Filmmaker: Your film seems to be inspired, in part, by the Aurora movie theater shooting. What drew you to this material, and what fears did it touch in you?
Sutton: Yes, a definite starting point for the film was the Aurora, Colorado Cineplex massacre. After the event, as time passed, it began to grow in my mind as a truly horrifying piece of very American performance art. What [the shooter] did in that movie theater, how people reacted, how they were clapping when he started throwing smoke bombs because they thought it was part of the show — it scared me a great deal. But there was something more. Something truly dark and horrible happened to the victims and their loved ones, and to the country at large, but also to the state of film and filmmaking and movies.
Another source of inspiration was revisiting both Gus Van Sant’s Elephant and the film from which he took inspiration, Alan Clarke’s film of the same name, which focused on the senseless killings in Northern Ireland. I made Dark Night as a way to continue a dialogue of direct artistic, cinematic response to. violence.
Filmmaker: What effect do you hope your film has on your audience?
Sutton: I have tried to make something thought provoking, something meaningful, that could be seen as a document of the time we live in and an alternative voice on an important issue.
Filmmaker: After making two previous features, how did your filmmaking practice change on this film with regards to your production and the way you worked?
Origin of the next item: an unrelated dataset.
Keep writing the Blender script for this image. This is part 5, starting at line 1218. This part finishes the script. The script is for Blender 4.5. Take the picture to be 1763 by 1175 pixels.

Sutton: While the filmmaking still had to be very fluid and engaged in its environment, with this film I wrote a detailed script and we executed the story scene by scene rather than allowing the story to transform in production. There was a sense of discipline in the collaboration aimed toward making the course of the story — which all happens in one day — feel subtly structured dramatically, and much tighter. We knew what we had to do, rather than search for discovery.
Filmmaker: How did you collaborate with your D.P. on this film? Since you were working with someone new, how did that affect you way you shape your production?
Sutton: The process of collaborating with D.P. Helene Louvart was constantly positive and exciting. She is a tremendous D.P. who has worked with Wim Wenders and Agnes Varda, and I love both her visual sensibility but also her love of story — her love of cinema. I wanted to challenge myself in collaborating with a cinematographer I could learn from, and who could take this story further, and deeper. As far as working together, it was an inspiring creative collaboration for both of us, and she was able to technically execute and communicate her ideas on a high level.
Filmmaker: With subject matter significantly darker than your previous two films, how did that material affect your work with your performers? What did you look for when casting the film, and what challenges did the material pose with regards to your direction?
Sutton: Our casting approach is to look for certain types of people. I wanted to include a veteran, a troubled teen, etc. but not be tied down — basically to keep an open mind. We sent [casting director] Eleonore Hendricks and [producer] Alexandra Byer down to Sarasota, where we shot, and they hit the town for a couple of weeks and kept their eyes open. For example, the guy who plays Jumper, they just saw his car and dug it so they followed him thinking, “Oh, he’s kind of interesting.” Then they pulled up next to him and saw his eyes, and they knew. I went down to Florida and I hung out with him throughout an evening. It’s the Nicholas Ray school of casting: you are only able to get into a deep, deep environment if you’re not in an audition room with a camera.
As far as working on set, this was my third feature with non actors so I felt very confident helping the characters blend their real life with a fictional persona in a seamless way — it doesn’t always work, but the times you’re able to boil a scene down to its essence and advance the story, the character becomes more instinctual as you work together. The darkness of the subject had to build over the course of the production, so there was always a common sense of purpose and respect for the subject matter between cast and crew alike. We knew where it was heading, and it had to feel real.